The Universal Design Engine
Architecting a Platform-Agnostic Ecosystem for Multi-Brand Scalability
How do you support seven high-growth products, run continuous funnel experiments, and maintain design-to-code parity without scaling team overhead? You do not build a bigger UI kit. You build a reusable system architecture.
Over multiple years, I designed and scaled a platform-agnostic design system based on Atomic Design and JSON tokens, creating a reliable bridge between Figma and production code.
Executive Summary
The organization needed to scale multiple product brands quickly while reducing handoff friction and system drift between design and code.
I built a token-driven design system architecture with a Figma-to-GitHub sync loop, versioned component packages, and reusable foundations for multi-brand rollout.
The result: faster iteration cycles, safer updates across active funnels, and a portable design core that can outlive any single tool.
Role & Scope
Role: Lead Product Designer and Design Systems Architect
Scope: Defined token foundations, component structure, versioning model, and design-to-code synchronization workflow.
Collaboration: Worked across Product, Engineering, and Marketing to keep experimentation fast, feasible, and measurable across 6-7 active products.
Central Flow Diagram
This map shows the real product flow, from the first touchpoint through onboarding, feature interaction, and outcome states. Instead of a single central hub, it explains how decisions, data, and handoffs move across the journey so teams can see where experience quality is created, measured, and improved.
02. The Challenge: Multi-Brand Complexity at Speed
The team was launching ventures rapidly while supporting 6-7 active products, each with distinct user flows and growth priorities.
Manual updates to color, spacing, and radius decisions across brands became unsustainable. Design and code drifted out of sync, creating handoff friction and "zombie" components no one trusted.
At the same time, we needed to preserve historical funnels for learning while keeping live experiences stable.
03. The Architecture: Design as Structured Data
I moved the source of truth out of isolated design files into a platform-agnostic JSON token model, with Tokens Studio acting as the bridge between design and development.

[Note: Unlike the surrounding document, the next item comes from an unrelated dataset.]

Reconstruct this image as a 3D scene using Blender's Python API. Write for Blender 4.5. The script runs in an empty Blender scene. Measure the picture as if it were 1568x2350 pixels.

The ecosystem used software-style versioning (v4.0.1): global foundations in one repository and independently versioned component packages, so updates in one area did not destabilize legacy funnels.
We established a GitHub <-> Tokens Studio loop: update atomic values in Figma, sync JSON to a branch, and pull tokens into code to maintain consistent UI behavior across products.
This loop preserved design-to-code parity and accelerated component iteration. It also kept the core token assets portable as raw JSON, which reduced vendor lock-in and made future migration to other token-management tools realistic.
Workflow Demo: Source-of-Truth Sync Loop
Looped clip — how tokens move from Figma through Tokens Studio into JSON and toward production code.
JSON Token Example and UI Output
Loading JSON…
Real token sample from the system showing how a single CTA pattern remains consistent from Figma to production.
Download full .json exampleThis example is prepared for the Tokens Studio plugin. Import the downloaded file directly into Tokens Studio to use it.
The same token JSON powers this live CTA preview, including variants, states, and resolved values through a lightweight iframe implementation.
04. The Plug-and-Play Rollout Framework
A stable atomic foundation (spacing, color, typography) allowed new ventures to plug into the same system with minimal setup.
Designers could sync the latest branch and launch production-ready themed UI in hours, not weeks.
Template-level support kept older funnels archived yet runnable for A/B learning without slowing current delivery.
Atomic Breakdown: Component to Token Mapping
05. Impact: Delivery Velocity and System Resilience
Results View: Multi-Brand Output from One Core
Growth and Performance: The Value Loop
I did not build the Design Engine for visual consistency alone. I built it for business velocity. The architecture enabled rapid funnel iteration, scalable A/B testing, and subscription-focused optimization across 6-7 active products.
One shared token architecture turned cross-team experimentation into a reusable growth engine.
Flow map: teams feed one shared token core, then winning patterns are distributed into CRO, A/B testing, and subscription growth loops.
Winning paywall and onboarding patterns from one product could be ported to another in hours, not weeks, allowing us to test more hypotheses with less implementation overhead.
Collaborative Integration: Human Middleware
No design system survives in isolation. I led the communication loop between Engineering, Marketing, and Product, ensuring growth experiments stayed technically feasible while token architecture remained flexible. This operating rhythm reduced the handoff friction that typically slows cross-functional teams.
Outcome Recap
- Operationally, one versioned token architecture aligned design, engineering, and growth teams around a shared source of truth.
- From a business perspective, faster experimentation cycles turned proven UX patterns into reusable growth assets across products.
- Long term, the JSON-first system foundation keeps the design engine portable, resilient, and ready to evolve beyond any single tool.
06. Reflection: System Thinking as a Product Advantage
This was not a side project; it became core product infrastructure. The main lesson: a strong design system is not a static library, it is a living, versioned product that helps teams ship faster, reduce risk, and make better decisions with confidence.